**To do:** Omit every picture, and retype the lines that run from the beginning of the data below through the line containing "WN = 4.25; CEIL", inclusive.

________________

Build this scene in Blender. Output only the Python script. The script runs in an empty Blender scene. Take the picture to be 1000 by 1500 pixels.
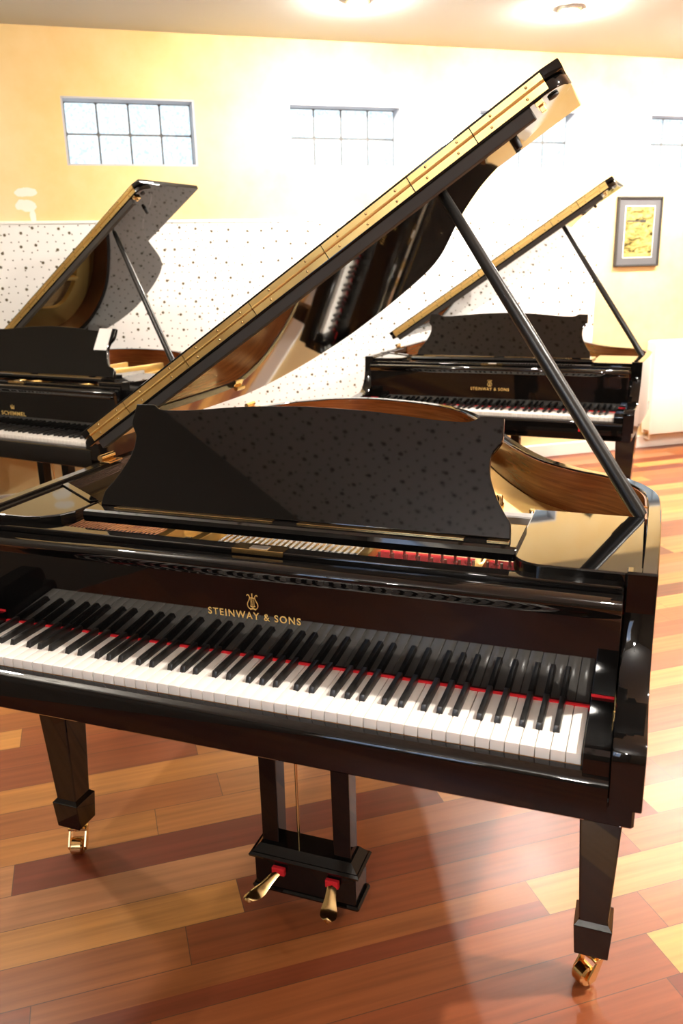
import bpy, bmesh, math, random
from mathutils import Vector, Matrix
random.seed(7)
sc = bpy.context.scene
COL = sc.collection
PI = math.pi
TH = math.radians(37.0)                     # the room is turned 37 degrees against the front piano
DV = Vector((math.cos(TH), math.sin(TH), 0)); NV = Vector((-math.sin(TH), math.cos(TH), 0))
ROOM = Matrix(((DV.x, NV.x, 0, 0), (DV.y, NV.y, 0, 0), (0, 0, 1, 0), (0, 0, 0, 1)))   # (d, n, z) -> world
WN = 4.25; CEIL = 2.82; FN = -4.2; LD = -1.97; RD = 6.6

# ------------------------------------------------------------------ materials
MAT = {}
def mat(name, col=(.5, .5, .5), rough=.4, metal=0, ior=1.5, coat=0, emit=None, es=0, **kw):
    m = bpy.data.materials.new(name); m.use_nodes = True
    b = m.node_tree.nodes['Principled BSDF']
    b.inputs['Base Color'].default_value = (*col, 1); b.inputs['Roughness'].default_value = rough
    b.inputs['Metallic'].default_value = metal; b.inputs['IOR'].default_value = ior
    b.inputs['Coat Weight'].default_value = coat; b.inputs['Coat Roughness'].default_value = .04
    if emit: b.inputs['Emission Color'].default_value = (*emit, 1); b.inputs['Emission Strength'].default_value = es
    MAT[name] = m; return m
def N(m, t, **kw):
    n = m.node_tree.nodes.new(t)
    for k, v in kw.items():
        if k.startswith('i_'): n.inputs[int(k[2:])].default_value = v
        else: setattr(n, k, v)
    return n
def L(m, a, b): m.node_tree.links.new(a, b)
def math_(m, op, a, b=None, c=None):
    n = N(m, 'ShaderNodeMath', operation=op)
    for i, v in enumerate((a, b, c)):
        if v is None: continue
        if isinstance(v, (int, float)): n.inputs[i].default_value = v
        else: L(m, v, n.inputs[i])
    return n.outputs[0]
def ramp(m, fac, stops, interp='LINEAR'):
    r = N(m, 'ShaderNodeValToRGB'); cr = r.color_ramp; cr.interpolation = interp
    while len(cr.elements) < len(stops): cr.elements.new(.5)
    for e, (p, c) in zip(cr.elements, stops): e.position = p; e.color = (*c, 1)
    L(m, fac, r.inputs[0]); return r.outputs[0]
def P(m): return m.node_tree.nodes['Principled BSDF']
def noise_var(m, scale, lo, hi, target='Roughness', det=3):
    tc = N(m, 'ShaderNodeTexCoord'); nz = N(m, 'ShaderNodeTexNoise'); nz.inputs['Scale'].default_value = scale; nz.inputs['Detail'].default_value = det
    L(m, tc.outputs['Object'], nz.inputs['Vector'])
    mr = N(m, 'ShaderNodeMapRange'); mr.inputs['To Min'].default_value = lo; mr.inputs['To Max'].default_value = hi
    L(m, nz.outputs['Fac'], mr.inputs['Value']); L(m, mr.outputs[0], P(m).inputs[target])

lacquer = mat('black_lacquer', (.0035, .0032, .003), .03, ior=1.48); noise_var(lacquer, 3, .015, .05)
satin = mat('black_satin', (.010, .0095, .009), .3, ior=1.5); noise_var(satin, 20, .25, .36)
batten = mat('black_brown_satin', (.044, .040, .035), .7, ior=1.4); noise_var(batten, 8, .65, .75)
ebony = mat('ebony_key', (.014, .013, .012), .32); noise_var(ebony, 60, .26, .4)
ivory = mat('white_key', (.88, .85, .79), .16, ior=1.5); noise_var(ivory, 40, .12, .22)
brass = mat('polished_brass', (.86, .62, .27), .14, 1); noise_var(brass, 30, .08, .22)
hinge_m = mat('hinge_brass', (1.0, .70, .25), .4, 1); noise_var(hinge_m, 14, .25, .5)
gold = mat('gold_paint', (.80, .52, .16), .34, .75); noise_var(gold, 50, .28, .42)
steel = mat('steel_wire', (.17, .16, .145), .45, 1); noise_var(steel, 50, .4, .55)
copper = mat('copper_wire', (.50, .24, .14), .4, 1); noise_var(copper, 50, .2, .4)
nickel = mat('nickel', (.80, .78, .74), .3, 1); noise_var(nickel, 50, .25, .4)
redfelt = mat('red_felt', (.55, .006, .012), .9); noise_var(redfelt, 300, .8, 1)
redlac = mat('red_lacquer', (.5, .012, .01), .5); noise_var(redlac, 30, .4, .6)
greyfelt = mat('grey_paint', (.30, .29, .28), .6); noise_var(greyfelt, 30, .5, .7)
goldleaf = mat('gold_inlay', (.85, .60, .20), .45, .6); noise_var(goldleaf, 100, .35, .55)
paper = mat('white_paper', (.88, .87, .84), .8); noise_var(paper, 20, .7, .9)
prop_m = mat('ebonised_prop', (.012, .0115, .010), .34, ior=1.45); noise_var(prop_m, 20, .28, .4)
rubber = mat('black_rubber', (.012, .012, .012), .6); noise_var(rubber, 50, .5, .7)
white_paint = mat('white_enamel', (.86, .84, .78), .3); noise_var(white_paint, 10, .25, .38)
skirting = mat('white_skirting', (.84, .81, .74), .4); noise_var(skirting, 10, .35, .5)
pale_frame = mat('window_reveal', (.50, .51, .54), .5); noise_var(pale_frame, 10, .45, .6)
mortar = mat('grey_mortar', (.13, .125, .115), .8); noise_var(mortar, 60, .7, .9)
dark_wood = mat('grey_brown_render', (.12, .105, .085), .7); noise_var(dark_wood, 6, .4, .6)
front_m = mat('brown_wall', (.16, .11, .07), .7); noise_var(front_m, 6, .6, .8)
trim_brass = mat('lamp_ring', (.75, .72, .66), .25, 1); noise_var(trim_brass, 10, .2, .35)
bulb = mat('lamp_bulb', (.9, .9, .9), .4, emit=(1, .93, .84), es=3900); noise_var(bulb, 10, .35, .45)
bulb_b = mat('lamp_bulb_wall_row', (.9, .9, .9), .4, emit=(1, .94, .86), es=2600); noise_var(bulb_b, 10, .35, .45)
bulb_s = mat('fill_glass_left', (.9, .9, .9), .4, emit=(1, .91, .79), es=260); noise_var(bulb_s, 10, .35, .45)
bulb_c = mat('fill_glass_dim', (.9, .9, .9), .4, emit=(1, .91, .79), es=260); noise_var(bulb_c, 10, .35, .45)
bulb_f = mat('fill_glass', (.9, .9, .9), .4, emit=(1, .93, .84), es=430); noise_var(bulb_f, 10, .35, .45)
blueglass = mat('daylight_pane', (.6, .7, .9), .15, emit=(.40, .62, 1.0), es=2.6); noise_var(blueglass, 4, .1, .2)

def wood(name, c1, c2, sc_=(1, 1, 1), rough=.22, coat=.3, axis='X', s=6):
    m = mat(name, c1, rough, coat=coat)
    tc = N(m, 'ShaderNodeTexCoord'); mp = N(m, 'ShaderNodeMapping'); mp.inputs['Scale'].default_value = sc_
    L(m, tc.outputs['Object'], mp.inputs['Vector'])
    nz = N(m, 'ShaderNodeTexNoise'); nz.inputs['Scale'].default_value = s; nz.inputs['Detail'].default_value = 6; nz.inputs['Distortion'].default_value = .6
    L(m, mp.outputs[0], nz.inputs['Vector'])
    L(m, ramp(m, nz.outputs['Fac'], [(.3, c1), (.7, c2)]), P(m).inputs['Base Color'])
    return m
mahog = wood('mahogany_veneer', (.125, .030, .007), (.26, .072, .018), (1.2, 1.2, 26), .2, .25)
spruce = wood('spruce_soundboard', (.62, .38, .15), (.72, .48, .22), (30, 1.5, 1), .3, .4)
keywood = wood('spruce_key_stick', (.55, .25, .08), (.65, .34, .13), (30, 2, 2), .5, 0)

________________

**Answer in full:**
Build this scene in Blender. Output only the Python script. The script runs in an empty Blender scene. Take the picture to be 1000 by 1500 pixels.
import bpy, bmesh, math, random
from mathutils import Vector, Matrix
random.seed(7)
sc = bpy.context.scene
COL = sc.collection
PI = math.pi
TH = math.radians(37.0)                     # the room is turned 37 degrees against the front piano
DV = Vector((math.cos(TH), math.sin(TH), 0)); NV = Vector((-math.sin(TH), math.cos(TH), 0))
ROOM = Matrix(((DV.x, NV.x, 0, 0), (DV.y, NV.y, 0, 0), (0, 0, 1, 0), (0, 0, 0, 1)))   # (d, n, z) -> world
WN = 4.25; CEIL = 2.82; FN = -4.2; LD = -1.97; RD = 6.6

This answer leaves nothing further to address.